## start
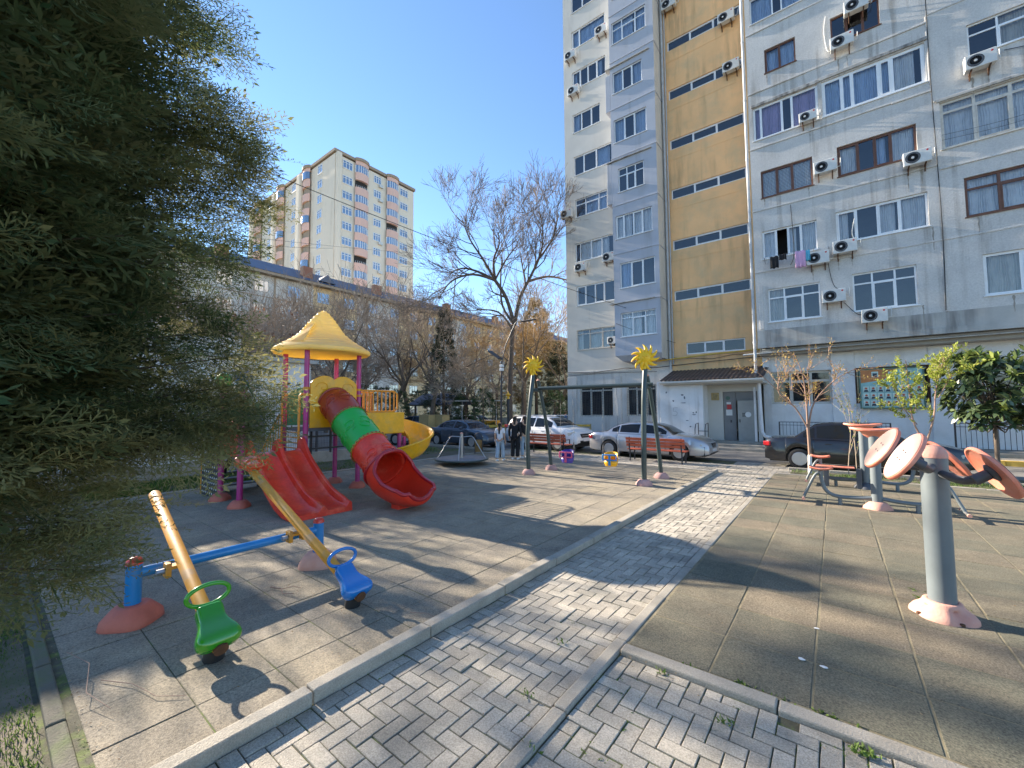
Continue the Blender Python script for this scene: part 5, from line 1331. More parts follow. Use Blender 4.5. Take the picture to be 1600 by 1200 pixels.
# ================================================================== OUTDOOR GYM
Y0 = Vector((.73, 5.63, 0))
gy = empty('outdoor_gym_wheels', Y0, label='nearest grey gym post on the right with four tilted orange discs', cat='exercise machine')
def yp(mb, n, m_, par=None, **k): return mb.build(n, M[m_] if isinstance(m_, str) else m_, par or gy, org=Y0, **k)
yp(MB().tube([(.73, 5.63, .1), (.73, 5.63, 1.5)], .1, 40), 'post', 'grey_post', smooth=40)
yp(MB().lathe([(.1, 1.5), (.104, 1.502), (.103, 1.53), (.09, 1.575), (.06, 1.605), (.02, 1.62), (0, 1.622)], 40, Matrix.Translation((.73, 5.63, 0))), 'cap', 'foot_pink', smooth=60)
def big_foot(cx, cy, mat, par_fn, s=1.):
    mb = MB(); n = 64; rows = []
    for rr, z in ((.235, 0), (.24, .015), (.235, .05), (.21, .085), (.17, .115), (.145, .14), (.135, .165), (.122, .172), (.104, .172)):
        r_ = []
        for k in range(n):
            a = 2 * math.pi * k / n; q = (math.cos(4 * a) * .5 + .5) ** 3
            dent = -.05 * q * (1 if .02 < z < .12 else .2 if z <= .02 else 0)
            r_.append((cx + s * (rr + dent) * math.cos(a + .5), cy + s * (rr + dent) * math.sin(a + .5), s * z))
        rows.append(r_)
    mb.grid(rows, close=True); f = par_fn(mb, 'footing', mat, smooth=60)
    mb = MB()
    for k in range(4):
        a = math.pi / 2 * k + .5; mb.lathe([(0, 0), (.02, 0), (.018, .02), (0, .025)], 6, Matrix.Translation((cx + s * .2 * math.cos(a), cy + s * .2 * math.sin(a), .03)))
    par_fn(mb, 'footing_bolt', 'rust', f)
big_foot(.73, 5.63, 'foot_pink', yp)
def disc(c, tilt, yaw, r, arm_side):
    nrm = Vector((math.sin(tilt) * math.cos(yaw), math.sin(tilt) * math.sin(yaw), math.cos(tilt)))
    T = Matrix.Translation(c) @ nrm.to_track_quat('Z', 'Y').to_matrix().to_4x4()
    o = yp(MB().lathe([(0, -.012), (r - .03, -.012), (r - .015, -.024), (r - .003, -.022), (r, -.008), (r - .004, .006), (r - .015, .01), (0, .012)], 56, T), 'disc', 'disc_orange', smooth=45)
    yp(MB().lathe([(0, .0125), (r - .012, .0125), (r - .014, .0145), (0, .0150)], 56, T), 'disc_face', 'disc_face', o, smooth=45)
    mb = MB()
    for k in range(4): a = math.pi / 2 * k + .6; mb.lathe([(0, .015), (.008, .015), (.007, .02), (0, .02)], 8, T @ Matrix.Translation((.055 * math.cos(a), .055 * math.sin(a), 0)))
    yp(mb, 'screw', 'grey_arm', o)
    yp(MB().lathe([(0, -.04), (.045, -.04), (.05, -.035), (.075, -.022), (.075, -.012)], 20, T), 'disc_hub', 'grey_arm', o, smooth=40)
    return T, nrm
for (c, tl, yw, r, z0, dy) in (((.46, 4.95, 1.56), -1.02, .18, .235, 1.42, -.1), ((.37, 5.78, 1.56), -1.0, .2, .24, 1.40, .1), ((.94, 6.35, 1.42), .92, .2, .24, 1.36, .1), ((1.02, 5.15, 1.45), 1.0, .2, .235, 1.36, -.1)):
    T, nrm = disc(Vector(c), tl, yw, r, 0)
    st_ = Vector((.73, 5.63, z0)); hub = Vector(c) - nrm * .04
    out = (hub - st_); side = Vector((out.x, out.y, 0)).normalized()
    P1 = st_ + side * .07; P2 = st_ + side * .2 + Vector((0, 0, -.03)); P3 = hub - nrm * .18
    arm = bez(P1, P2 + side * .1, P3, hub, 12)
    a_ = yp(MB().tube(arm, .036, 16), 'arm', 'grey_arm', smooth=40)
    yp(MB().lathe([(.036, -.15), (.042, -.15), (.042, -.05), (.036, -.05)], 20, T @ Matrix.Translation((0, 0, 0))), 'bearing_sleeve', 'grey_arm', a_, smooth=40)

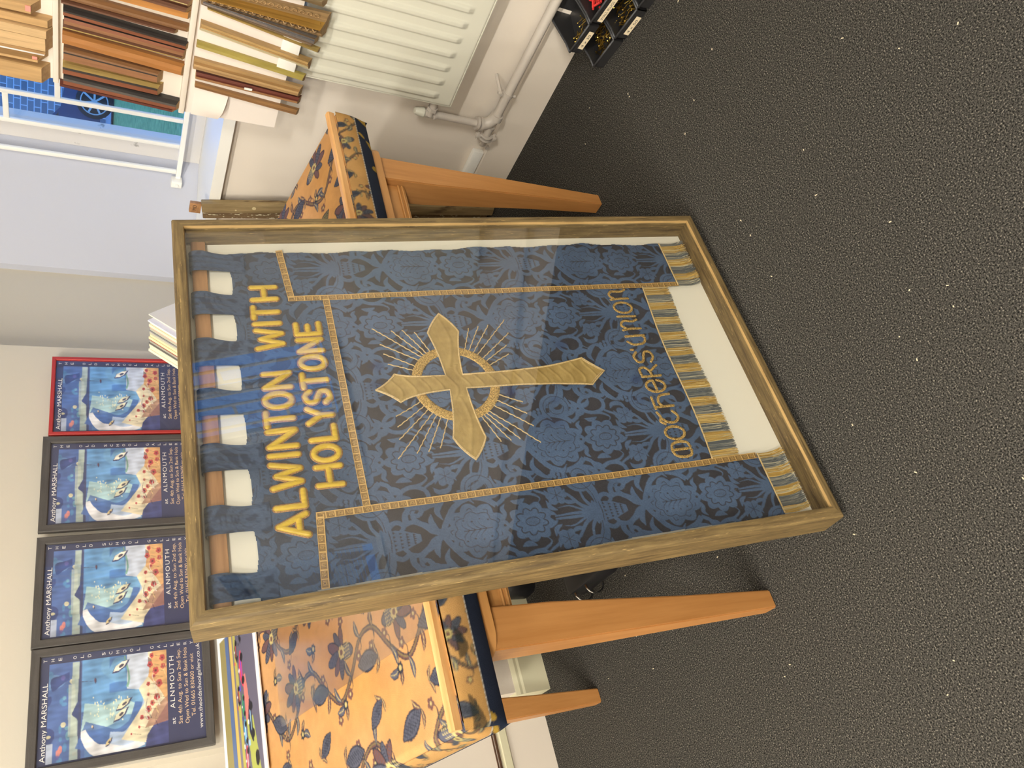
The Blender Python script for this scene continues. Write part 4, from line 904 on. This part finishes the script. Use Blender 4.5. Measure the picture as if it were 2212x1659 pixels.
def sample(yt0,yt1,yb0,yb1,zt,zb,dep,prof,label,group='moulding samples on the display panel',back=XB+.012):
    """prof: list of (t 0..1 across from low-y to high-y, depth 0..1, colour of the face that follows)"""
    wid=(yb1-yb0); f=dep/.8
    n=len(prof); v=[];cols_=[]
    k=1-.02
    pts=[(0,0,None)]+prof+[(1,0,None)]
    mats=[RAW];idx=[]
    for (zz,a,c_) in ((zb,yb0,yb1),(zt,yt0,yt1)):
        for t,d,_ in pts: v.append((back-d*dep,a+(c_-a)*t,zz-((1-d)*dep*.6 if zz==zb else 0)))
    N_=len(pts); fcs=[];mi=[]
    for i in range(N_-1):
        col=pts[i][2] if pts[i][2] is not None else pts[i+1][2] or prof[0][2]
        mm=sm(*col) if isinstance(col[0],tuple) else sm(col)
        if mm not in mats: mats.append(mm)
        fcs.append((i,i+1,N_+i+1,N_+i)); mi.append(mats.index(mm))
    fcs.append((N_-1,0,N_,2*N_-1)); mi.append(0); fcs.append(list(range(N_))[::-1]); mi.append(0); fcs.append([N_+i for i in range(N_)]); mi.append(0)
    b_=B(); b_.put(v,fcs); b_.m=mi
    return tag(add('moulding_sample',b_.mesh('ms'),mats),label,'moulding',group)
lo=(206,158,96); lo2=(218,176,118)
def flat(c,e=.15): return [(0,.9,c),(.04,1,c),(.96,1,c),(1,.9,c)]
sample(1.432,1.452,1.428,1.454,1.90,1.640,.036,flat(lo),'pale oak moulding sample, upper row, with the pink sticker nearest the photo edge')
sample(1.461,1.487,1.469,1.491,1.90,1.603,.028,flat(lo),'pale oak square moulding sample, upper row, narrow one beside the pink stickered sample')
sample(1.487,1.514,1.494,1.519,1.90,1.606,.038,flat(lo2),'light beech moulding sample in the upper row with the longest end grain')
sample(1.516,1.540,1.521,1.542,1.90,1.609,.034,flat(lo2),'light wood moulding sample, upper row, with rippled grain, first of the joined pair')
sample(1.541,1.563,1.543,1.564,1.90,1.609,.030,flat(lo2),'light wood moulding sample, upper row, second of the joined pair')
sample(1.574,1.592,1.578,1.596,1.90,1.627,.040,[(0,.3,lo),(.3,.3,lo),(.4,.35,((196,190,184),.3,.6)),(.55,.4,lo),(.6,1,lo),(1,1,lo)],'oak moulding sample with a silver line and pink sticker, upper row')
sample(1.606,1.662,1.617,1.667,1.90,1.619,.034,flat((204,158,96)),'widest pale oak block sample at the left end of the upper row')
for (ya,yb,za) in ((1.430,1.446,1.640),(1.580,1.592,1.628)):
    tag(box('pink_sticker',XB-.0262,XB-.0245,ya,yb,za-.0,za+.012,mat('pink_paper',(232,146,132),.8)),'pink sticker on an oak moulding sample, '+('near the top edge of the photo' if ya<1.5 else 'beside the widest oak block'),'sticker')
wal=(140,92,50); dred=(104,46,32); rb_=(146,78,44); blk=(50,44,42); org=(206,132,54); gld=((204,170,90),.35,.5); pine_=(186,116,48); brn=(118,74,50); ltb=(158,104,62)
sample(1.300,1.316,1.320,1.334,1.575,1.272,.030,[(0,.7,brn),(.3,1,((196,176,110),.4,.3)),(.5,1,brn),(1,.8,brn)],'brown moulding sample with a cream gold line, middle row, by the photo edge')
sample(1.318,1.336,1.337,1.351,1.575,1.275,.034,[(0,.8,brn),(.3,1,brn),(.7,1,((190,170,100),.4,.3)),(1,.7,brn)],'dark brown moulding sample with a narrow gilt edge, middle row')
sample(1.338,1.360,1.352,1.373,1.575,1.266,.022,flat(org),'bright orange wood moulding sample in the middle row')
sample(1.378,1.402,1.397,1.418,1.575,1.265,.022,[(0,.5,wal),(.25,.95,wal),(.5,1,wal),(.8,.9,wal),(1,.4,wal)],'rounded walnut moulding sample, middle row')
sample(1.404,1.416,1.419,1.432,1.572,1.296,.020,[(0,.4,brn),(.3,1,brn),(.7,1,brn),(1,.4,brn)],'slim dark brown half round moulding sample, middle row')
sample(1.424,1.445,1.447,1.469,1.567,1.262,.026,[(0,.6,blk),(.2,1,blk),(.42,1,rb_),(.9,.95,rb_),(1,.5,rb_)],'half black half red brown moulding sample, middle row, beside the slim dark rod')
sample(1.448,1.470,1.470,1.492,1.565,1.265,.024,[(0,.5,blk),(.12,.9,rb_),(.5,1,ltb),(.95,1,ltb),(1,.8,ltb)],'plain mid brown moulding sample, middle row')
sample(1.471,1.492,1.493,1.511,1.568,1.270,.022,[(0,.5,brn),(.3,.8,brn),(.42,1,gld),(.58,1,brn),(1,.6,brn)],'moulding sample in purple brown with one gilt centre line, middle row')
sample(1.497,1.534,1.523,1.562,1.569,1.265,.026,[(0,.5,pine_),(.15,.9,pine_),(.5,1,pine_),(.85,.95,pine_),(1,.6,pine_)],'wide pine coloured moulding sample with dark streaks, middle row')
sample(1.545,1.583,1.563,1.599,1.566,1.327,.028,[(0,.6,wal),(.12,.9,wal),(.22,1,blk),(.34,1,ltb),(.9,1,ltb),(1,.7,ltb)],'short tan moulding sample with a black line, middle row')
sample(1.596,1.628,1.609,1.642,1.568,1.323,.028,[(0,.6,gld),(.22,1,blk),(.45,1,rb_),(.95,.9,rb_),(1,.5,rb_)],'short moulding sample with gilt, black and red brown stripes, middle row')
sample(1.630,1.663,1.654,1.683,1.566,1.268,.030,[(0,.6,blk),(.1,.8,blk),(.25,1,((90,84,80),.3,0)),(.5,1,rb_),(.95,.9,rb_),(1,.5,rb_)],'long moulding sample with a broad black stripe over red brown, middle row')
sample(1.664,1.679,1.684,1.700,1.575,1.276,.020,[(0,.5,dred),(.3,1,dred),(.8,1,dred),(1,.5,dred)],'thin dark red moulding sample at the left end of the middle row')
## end
Scan the lines for the string "part". Copy out each line that matches.

Continue the Blender Python script for this scene: part 5, from line 1331. More parts follow. Use Blender 4.5. Take the picture to be 1600 by 1200 pixels.
The Blender Python script for this scene continues. Write part 4, from line 904 on. This part finishes the script. Use Blender 4.5. Measure the picture as if it were 2212x1659 pixels.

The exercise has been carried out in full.